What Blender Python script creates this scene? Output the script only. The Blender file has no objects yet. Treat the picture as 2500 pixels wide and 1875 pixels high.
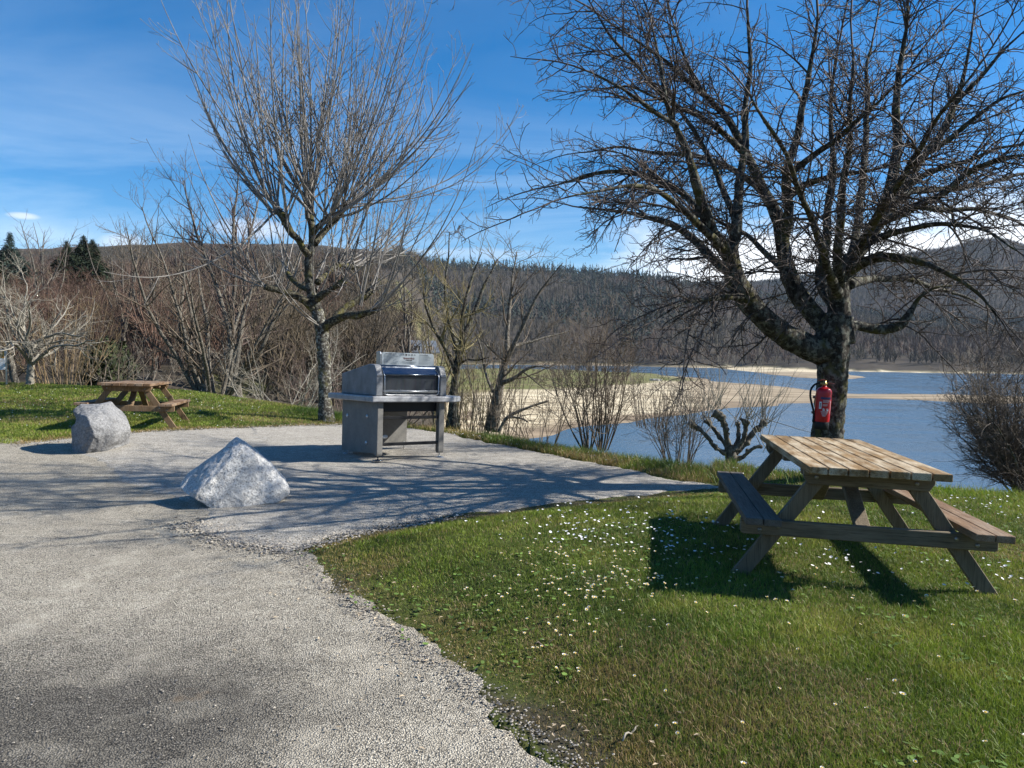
import bpy, bmesh, math, time
T0_ = time.time()
def tick(k): print('TICK', k, round(time.time()-T0_, 1))
import numpy as np
from mathutils import Vector, Matrix, noise as mnoise
R_ = math.radians
rng = np.random.default_rng(7)
scn = bpy.context.scene
COL = scn.collection
PI = math.pi
# ---------------------------------------------------------------- camera numbers
F, YH, ROLL, H = 1800., 855., .012, 1.6
TH = math.atan((937.5-YH)/F)
def ray(x, y):
    cr, sr, c, s = math.cos(ROLL), math.sin(ROLL), math.cos(TH), math.sin(TH)
    a, b = (x-1250)/F, (y-937.5)/F
    u, v = a*cr+b*sr, -a*sr+b*cr
    return np.array([u, c-v*s, -s-v*c])
def onz(x, y, z=0.):
    d = ray(x, y); t = (z-H)/d[2]
    return np.array([0, 0, H])+d*t
def px(x, y, Y):
    d = ray(x, y); return np.array([0, 0, H])+d*(Y/d[1])
# ---------------------------------------------------------------- numeric helpers
def S(t):
    t = np.clip(t, 0, 1); return t*t*(3-2*t)
def _h(i, j, k):
    v = np.sin(i*127.1+j*311.7+k*74.7)*43758.5453
    return v-np.floor(v)
def vnoise(P, f=1.):
    P = np.asarray(P, float)*f; I = np.floor(P); T = P-I; T = T*T*(3-2*T)
    o = 0
    for a in (0, 1):
        for b in (0, 1):
            for c in (0, 1):
                w = (T[..., 0] if a else 1-T[..., 0])*(T[..., 1] if b else 1-T[..., 1])*(T[..., 2] if c else 1-T[..., 2])
                o = o+w*_h(I[..., 0]+a, I[..., 1]+b, I[..., 2]+c)
    return o*2-1
def fbm(P, f=1., n=3):
    o, a = 0, 1.
    for i in range(n):
        o = o+a*vnoise(np.asarray(P)+i*17.3, f); f *= 2.1; a *= .5
    return o
def n2(x, y, f, n=3): return fbm(np.stack([x, y, np.zeros_like(x)], -1), f, n)
def inpoly(x, y, poly):
    p = np.asarray(poly); ins = np.zeros(x.shape, bool); j = len(p)-1
    for i in range(len(p)):
        xi, yi, xj, yj = p[i, 0], p[i, 1], p[j, 0], p[j, 1]
        with np.errstate(divide='ignore', invalid='ignore'):
            c = ((yi > y) != (yj > y)) & (x < (xj-xi)*(y-yi)/(yj-yi+1e-12)+xi)
        ins ^= c; j = i
    return ins
def pldist(x, y, pl, closed=False, near=False):
    p = np.asarray(pl, float)[:, :2]; best = np.full(x.shape, 1e9); bx = x.copy(); by = y.copy()
    n = len(p) if closed else len(p)-1
    for i in range(n):
        a, b = p[i], p[(i+1) % len(p)]; d = b-a
        t = np.clip(((x-a[0])*d[0]+(y-a[1])*d[1])/(d@d+1e-12), 0, 1)
        qx, qy = a[0]+t*d[0], a[1]+t*d[1]; dd = np.hypot(x-qx, y-qy); m = dd < best
        best = np.where(m, dd, best)
        if near: bx = np.where(m, qx, bx); by = np.where(m, qy, by)
    return (best, bx, by) if near else best
# ---------------------------------------------------------------- plan of the place (metres, camera at 0,0)
EDGE = [(3.2, -12), (1.6, -5), (.75, .8), (.25, 2.76), (-.11, 3.3), (-.53, 3.89), (-1.25, 4.9), (-1.75, 5.75)]
PADEDGE = [(-1.75, 5.75), (-1.48, 6.24), (-.58, 6.98), (.23, 7.5), (1.38, 8.12), (2.46, 8.7)]
LAWN_NEAR = EDGE+PADEDGE[1:]+[(3.2, 12), (80, 12), (80, -12)]
CREST = [(-90, 24), (-14, 20.5), (-9, 19.2), (-6.8, 17.6), (-4.6, 16.6), (-3, 15.5), (-1.2, 14.2), (1.23, 11.3), (2.75, 9.75), (5.14, 8.2), (9, 6.4), (20, 1), (60, -20)]
PLATEAU = CREST+[(60, -90), (-90, -90)]
def zplane(x, y):
    return .2*S((-x-2)/4)*S((y-8.5)/3.5)+.28*S((y-13)/8)*S((-x-2)/6)
def lz(p): return [tuple(onz(a, b, -10.)[:2]) for a, b in p]
SAND = lz([(1000, 1130), (1130, 1090), (1280, 1078), (1440, 1054), (1600, 1038), (1720, 1020), (1840, 1002), (1960, 990), (2040, 986), (2085, 976), (2200, 980), (2330, 986), (2500, 993), (2650, 990), (2650, 970), (2500, 967), (2330, 963), (2060, 958), (1900, 943), (1700, 922), (1590, 911), (1400, 903), (1200, 899), (1000, 905), (600, 915), (600, 1130)])
MEADOW = lz([(900, 985), (1150, 975), (1350, 968), (1480, 958), (1570, 946), (1660, 938), (1720, 930), (1590, 911), (1400, 901), (1200, 897), (900, 901)])
PEN = lz([(1690, 893), (1780, 903), (1850, 911), (1920, 921), (2000, 925), (2090, 926), (2140, 922), (2080, 914), (2010, 907), (2000, 895)])
PXT = np.array([-900, 0, 280, 450, 760, 900, 1090, 1250, 1400, 1550, 1650, 1740, 1800, 1900, 2000, 2200, 2500, 3300.])
RID1 = np.array([664, 654, 634, 620, 614, 622, 634, 641, 650, 658, 675, 692, 708, 725, 745, 775, 795, 810.])
RID2 = np.array([780, 780, 780, 780, 780, 780, 780, 760, 740, 715, 700, 692, 692, 692, 680, 648, 650, 700.])
RID2[15] = 650
R2X = np.array([-900, 1250, 1550, 1650, 1740, 1876, 1935, 2050, 2199, 2317, 2364, 2434, 2500, 3300.])
R2Y = np.array([790, 760, 715, 700, 694, 695, 692, 672, 650, 643, 630, 634, 652, 720.])
SHX = np.array([-900, 1000, 1200, 1500, 1700, 1900, 2100, 2500, 3300.])
SHY = np.array([888, 888, 890, 893, 896, 899, 903, 906, 912.])
def hor(p): return YH+ROLL*(p-1250)
def ground(x, y):
    x = np.asarray(x, float); y = np.asarray(y, float)
    r = np.hypot(x, y)
    zn = zplane(x, y)
    inl = inpoly(x, y, LAWN_NEAR)
    de = pldist(x, y, EDGE+PADEDGE[1:])
    zn = zn+np.where(inl, .18*S((de+.05)/1.3), 0)*(1-.5*S((y-6.5)/3))-.018*np.where(inl, np.clip(x-2.3, -2, 6), 0)*S(de/2)
    d = pldist(x, y, CREST)*np.where(inpoly(x, y, PLATEAU), -1, 1)
    dp = np.maximum(d, 0)
    yy = np.maximum(y, 1.)
    az = np.where(y > 1, x/yy, np.where(x > 0, 5., -5.))
    wb = S((az+.16)/.09)
    pxx = np.clip(1250+F*az, -900, 3300)
    # basin side: bank down to the lake floor
    bank = np.where(dp < 4, -.42*dp, -1.68-.40*(dp-4))
    zb = np.maximum(zn+bank, -10.7)
    w1 = n2(x, y, .03, 3)
    insand = inpoly(x, y, SAND); ds = pldist(x, y, SAND, True)
    zs = -10.12+np.minimum(.03*ds, 1.4)+.22*w1
    zb = np.where(insand, np.maximum(zb, zs), np.maximum(zb, -10.7))
    inpen = inpoly(x, y, PEN); dpn = pldist(x, y, PEN, True)
    zb = np.where(inpen, np.maximum(zb, -10.1+np.minimum(.03*dpn, 1.0)+.1*w1), zb)
    rs = 11.6*F/(np.interp(pxx, SHX, SHY)-hor(pxx))
    rs = rs*(1+.02*n2(pxx*.01, pxx*0, 1., 2))
    z1 = H+(hor(pxx)-np.interp(pxx, PXT, RID1))/F*1100-11
    z2 = H+(hor(pxx)-np.interp(pxx, R2X, R2Y))/F*2000-13
    t = np.clip((r-rs)/(1100-rs), 0, 1)
    h1 = -10.1+np.minimum((r-rs)*.05, 1.2)+(z1+9)*t**1.05
    h1 = np.where(r > 1100, z1-.05*(r-1100), h1)
    t2 = np.clip((r-1050)/(950.), 0, 1)
    h2 = -12+(z2+12)*S(t2)**.8
    hb = np.maximum(h1, h2)+w1*0+2.2*n2(x, y, .012, 2)*S((r-rs-30)/200)
    zb = np.where(r > rs, np.maximum(hb, -10.7), zb)
    # upland side (left)
    tl = np.clip((r-45)/(1000-45), 0, 1)
    zu = zn-1.5*S(dp/5)*S((x+16)/9)-.2*S(dp/5)
    zu = zu+(z1+1.2)*tl**1.3*S(d/10)+1.2*n2(x, y, .05, 2)*S((r-30)/30)
    zo = zu*(1-wb)+zb*wb
    return np.where(d > 0, zo, zn)
def g1(x, y): return float(ground(np.array([x]), np.array([y]))[0])
def at(a, b, dz=0.):
    """place where the sight line through (a,b) meets the near ground"""
    d = ray(a, b); t = 1.5*1.012**np.arange(430)
    for _ in range(2):
        f = H+d[2]*t-ground(d[0]*t, d[1]*t)-dz; k = int(np.argmax(f <= 0)) if (f <= 0).any() else len(t)-1; k = max(k, 1)
        t0, t1, f0, f1 = t[k-1], t[k], f[k-1], f[k]; t = np.linspace(t0, t1, 12)
    q = t0+(t1-t0)*f0/(f0-f1+1e-12)
    return np.array([0, 0, H])+d*q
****
Direction
Of the lines in this data, how many contain "scene"? Reply with only the number.

Exercise output
2